→ **Task directions**
Hand back each line, unchanged, from the top down to the line where "return 862 + (px - 622.5) * ROLL" sits.

══════════════════════════════

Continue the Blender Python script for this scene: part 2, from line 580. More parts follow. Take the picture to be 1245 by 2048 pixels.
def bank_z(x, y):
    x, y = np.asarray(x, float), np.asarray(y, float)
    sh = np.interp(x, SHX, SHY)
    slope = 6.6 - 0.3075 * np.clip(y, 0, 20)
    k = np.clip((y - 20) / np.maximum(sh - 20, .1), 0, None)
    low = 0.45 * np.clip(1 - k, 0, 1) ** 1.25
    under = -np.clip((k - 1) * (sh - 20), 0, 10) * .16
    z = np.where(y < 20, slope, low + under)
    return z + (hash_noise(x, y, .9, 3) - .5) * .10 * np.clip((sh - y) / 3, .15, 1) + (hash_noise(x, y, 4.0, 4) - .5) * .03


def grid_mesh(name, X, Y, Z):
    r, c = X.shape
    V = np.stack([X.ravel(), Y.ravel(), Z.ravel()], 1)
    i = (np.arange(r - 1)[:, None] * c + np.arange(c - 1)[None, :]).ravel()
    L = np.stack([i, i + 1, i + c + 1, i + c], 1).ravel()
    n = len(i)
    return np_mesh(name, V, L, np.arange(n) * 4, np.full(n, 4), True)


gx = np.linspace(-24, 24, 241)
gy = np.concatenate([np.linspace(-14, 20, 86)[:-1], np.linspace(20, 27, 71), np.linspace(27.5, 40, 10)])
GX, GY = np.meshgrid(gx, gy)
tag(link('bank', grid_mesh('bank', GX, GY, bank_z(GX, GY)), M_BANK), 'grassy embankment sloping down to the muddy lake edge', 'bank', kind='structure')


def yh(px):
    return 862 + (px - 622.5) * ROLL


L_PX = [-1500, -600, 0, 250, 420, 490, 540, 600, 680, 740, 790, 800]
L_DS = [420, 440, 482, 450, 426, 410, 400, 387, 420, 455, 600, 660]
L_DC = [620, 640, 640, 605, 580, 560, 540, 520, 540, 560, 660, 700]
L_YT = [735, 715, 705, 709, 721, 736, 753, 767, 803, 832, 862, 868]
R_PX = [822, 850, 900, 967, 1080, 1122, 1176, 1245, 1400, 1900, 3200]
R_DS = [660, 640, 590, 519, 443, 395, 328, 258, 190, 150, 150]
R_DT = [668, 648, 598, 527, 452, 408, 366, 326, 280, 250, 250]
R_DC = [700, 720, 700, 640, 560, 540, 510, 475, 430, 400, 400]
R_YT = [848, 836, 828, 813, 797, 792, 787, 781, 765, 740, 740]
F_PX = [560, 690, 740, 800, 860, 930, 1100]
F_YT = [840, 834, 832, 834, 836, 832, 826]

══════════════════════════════

→ **Final result**
Continue the Blender Python script for this scene: part 2, from line 580. More parts follow. Take the picture to be 1245 by 2048 pixels.
def bank_z(x, y):
    x, y = np.asarray(x, float), np.asarray(y, float)
    sh = np.interp(x, SHX, SHY)
    slope = 6.6 - 0.3075 * np.clip(y, 0, 20)
    k = np.clip((y - 20) / np.maximum(sh - 20, .1), 0, None)
    low = 0.45 * np.clip(1 - k, 0, 1) ** 1.25
    under = -np.clip((k - 1) * (sh - 20), 0, 10) * .16
    z = np.where(y < 20, slope, low + under)
    return z + (hash_noise(x, y, .9, 3) - .5) * .10 * np.clip((sh - y) / 3, .15, 1) + (hash_noise(x, y, 4.0, 4) - .5) * .03


def grid_mesh(name, X, Y, Z):
    r, c = X.shape
    V = np.stack([X.ravel(), Y.ravel(), Z.ravel()], 1)
    i = (np.arange(r - 1)[:, None] * c + np.arange(c - 1)[None, :]).ravel()
    L = np.stack([i, i + 1, i + c + 1, i + c], 1).ravel()
    n = len(i)
    return np_mesh(name, V, L, np.arange(n) * 4, np.full(n, 4), True)


gx = np.linspace(-24, 24, 241)
gy = np.concatenate([np.linspace(-14, 20, 86)[:-1], np.linspace(20, 27, 71), np.linspace(27.5, 40, 10)])
GX, GY = np.meshgrid(gx, gy)
tag(link('bank', grid_mesh('bank', GX, GY, bank_z(GX, GY)), M_BANK), 'grassy embankment sloping down to the muddy lake edge', 'bank', kind='structure')


def yh(px):
    return 862 + (px - 622.5) * ROLL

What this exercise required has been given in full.